[Wine] Re: Color Management, icc files, and Photoshop CS2

Elle Stone wineforum-user at winehq.org
Fri Jan 29 12:39:09 CST 2010


This is not a photoshop issue. Or not just a photoshop issue. I have another image processing program, PixInsight LE, that also insists on being told **by the operating system** what the default monitor profile is.

For windows 2000 the monitor profile (and other profiles) should be in c:/winnt/system32/spool/drivers/color (if I remember correctly). The location varies from one version of windows to the next. However, it is not enough to simply put the monitor profile in the right folder. There is a windows system function gui called "display" under the windows control panel where the windows user can tell the windows operating system which profile to use for the monitor. 

What this means for wine users is that ANY editing program that needs to find out from the operating system what the default monitor profile is, can't be color-managed under wine unless wine "feeds" the program whatever system information is needed to say "here, use THIS profile for the display" to the program that requests the information. 
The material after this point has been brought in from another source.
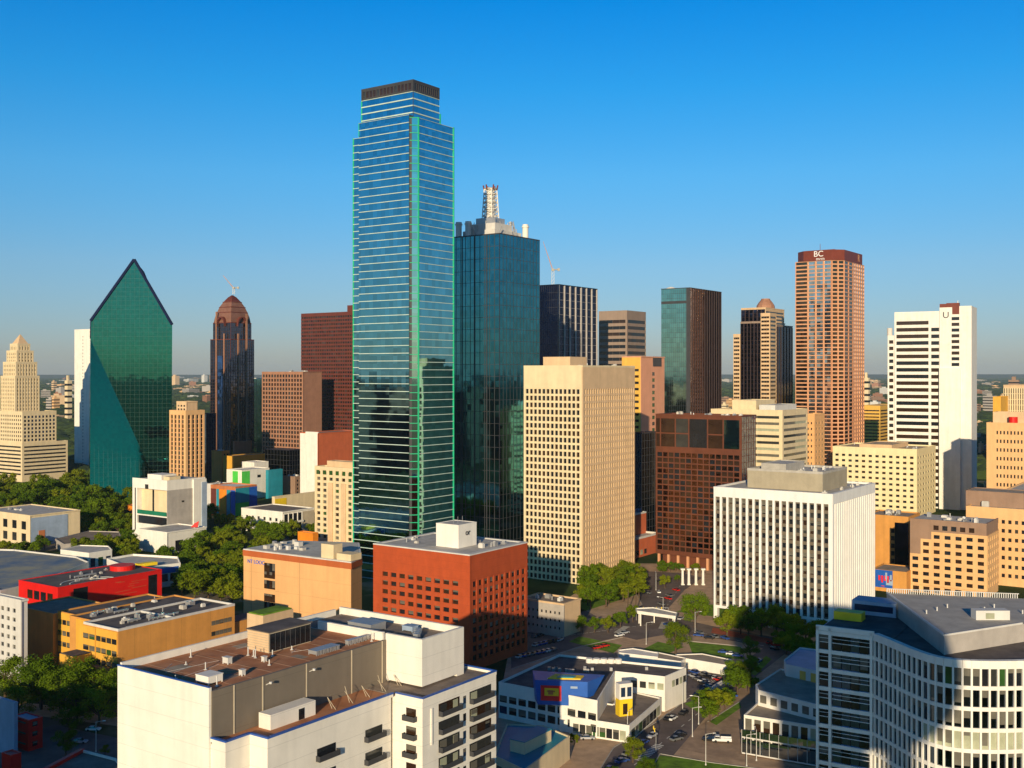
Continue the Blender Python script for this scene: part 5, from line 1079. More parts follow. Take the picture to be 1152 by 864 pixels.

At least as of CS2 (can't speak to more recent versions), Photoshop doesn't ask you what monitor profile to use and doesn't tell you what monitor profile it is actually using. There is absolutely no place and no way in photoshop itself to tell photoshop what monitor profile to use. Photoshop just consults the system default and then lists that profile in its dropdown "color settings" box without actually telling you which monitor profile it's using. If the operating system doesn't specify a monitor profile because none was set, then Photoshop assumes sRGB, even if the monitor profile IS listed. 

So if you think you have color management under wine with Photoshop, you probably don't  - I'd love to hear differently and be told how to achieve the glorious state of full color-managed applications under wine. But the more likely case is that you just have a monitor that is close enough to sRGB that you don't see the difference.